How can you evaluate a system with highly processed music?


Each to their own.

But can you really evaluate a system by listening to highly processed, electric/electronic music? How do you know what that sounds like?

I like to listen to voices and acoustic music that is little processed. 

Instruments like piano, violin, etc. 

And the human voice. And the joy of hearing back up singers clearly, etc.

Even if full instrumentation backing a natural sounding voice.

(eg.: singer/songwriters like Lyle Lovett or Leonard Cohen)

There is a standard and a point of reference that can be gauged.

 

mglik

You can’t evaluate your system’s abilities by playback of electronic and highly produced pop. I found that all my systems can recreate those genres effortlessly. My non-audiophile friends (sounds arrogant of me) always lose their minds when I play something “highly processed” as they experience that emotion that comes with hearing near perfect reproduction of music.. yes, I know that’s subjective….FWIW I’ve found that most of my listening sessions start with electronic music and that after 30 minutes or so I begin to get fatigued. It sounds fantastic initially but I think our brains aren’t suited to long listening sessions with that perfectly articulated sound. If you want to test your system (and acoustics) try a symphony or rock band. Yes, I know the list of variables is endless and subjective and open to fierce debate but these genres will reveal your systems weaknesses much faster than “highly processed” pop/electronic.

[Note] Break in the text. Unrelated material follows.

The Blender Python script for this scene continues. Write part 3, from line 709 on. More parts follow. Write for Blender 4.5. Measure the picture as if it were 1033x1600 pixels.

I knew I had the right system for me when I stopped listening to the equipment and concentrated on the music. I always use vocals, piano, violin, sax and cymbals to evaluate a system. Electronic music won’t show the accuracy or realism of a system IMO.

I don't know why you'd want to evaluate a system with music other than the kind that you like. Personally, I wouldn't care how music I don't listen to sounds on my system. I listen to rock and electronic, so how classical guitar sounds on my system would be meaningless to me. 

I've probably already mentioned this elsewhere, but a violin/fiddle sounds distinctly different when it's under your ear...in other words, you are playing it yourself...than it does when somebody else is playing it, even a couple feet away.

Defining what you mean by "highly processed" would be helpful when asking this question. Do you consider Queen's Bohemian Rhapsody to be highly processed? How about every Steely Dan or Rush album? One could make the argument that anything recorded on master tapes is highly processed. But let me stop with the rhetorical questions. I can listen to a Brian Eno or Richard H. Kirk or Dead Can Dance or Kraftwerk album and find as much nuance and musicality being revealed than if I listen to Abraxas

I can listen to contemporary and earlier electronic and ambient music and can find that the layered complexity can challenge the limitations of systems and also tell you if the system is revealing everything in the recording.  That has to do as much with one's ability to hear vs. listening. 

I find my system reveals more when everyone is asleep and the house is dead quiet and I'm listening on headphones vs. when the house is "alive" and I'm listening w/ my monitor speakers. 

I think the proper question would be how can you evaluate a system with a crappy recording and environmental noise influencing the listening experience.